In their investigation, police noticed the cut on Janice’s lip, Rodney said she must have somehow cut herself in the struggle to save her mother.

Rodney went on to cook up a story about Gertrude’s death.

He told police that she, in a state of inebriation, had tumbled down the stairs of their apartment. In the end, the law didn’t buy his story. Rodney was charged with murder.

His story might have worked in front of a jury; it was a long flight of stairs, and Gertrude had been drinking. Rodney, however, didn’t count on his own daughter turning against him. When she was put on the witness stand, Janice told everything she knew. Just as Rodney had told everything he knew about the murder on the Chowchilla ranch.
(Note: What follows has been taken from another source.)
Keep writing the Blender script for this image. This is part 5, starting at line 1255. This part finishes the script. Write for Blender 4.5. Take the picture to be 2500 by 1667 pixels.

In the October trial, Janice told the court that her daddy was “hurting mommy with his fists.” The child told how she ran to hide the kitchen knives because her father had said, “I’m going to get a knife and cut her open.”

The next day, Rodney made a plea deal. He plead guilty to 2nd degree murder and was given a five years to life sentence in San Quentin. He entered prison on November 6, 1942 and remained there until his parole on April 6, 1949.

For the next five years, Rodney moved from job to job, and then he got the news that his father, Otto, had died unexpectedly of a heart attack in 1954. Rodney’s two sisters, Arlene and Virginia went to court for their share of Otto’s estate. Rodney joined them in the suit. After all, he couldn’t be denied his part just because he had once tried to get his father put in prison for murder, or, for that matter, because he was a murderer himself. In 1957, the court gave Otto’s three children by his first wife $94,861.

The record is not clear on what happened to Rodney after that. He died at the age of 47, and his obituary was published on July 23, 1963. He was survived by his daughter Janice, a granddaughter, and his sister Arlene. Graveside services were conducted at the Plainsburg cemetery in Merced County.

One has to wonder if Janice was there.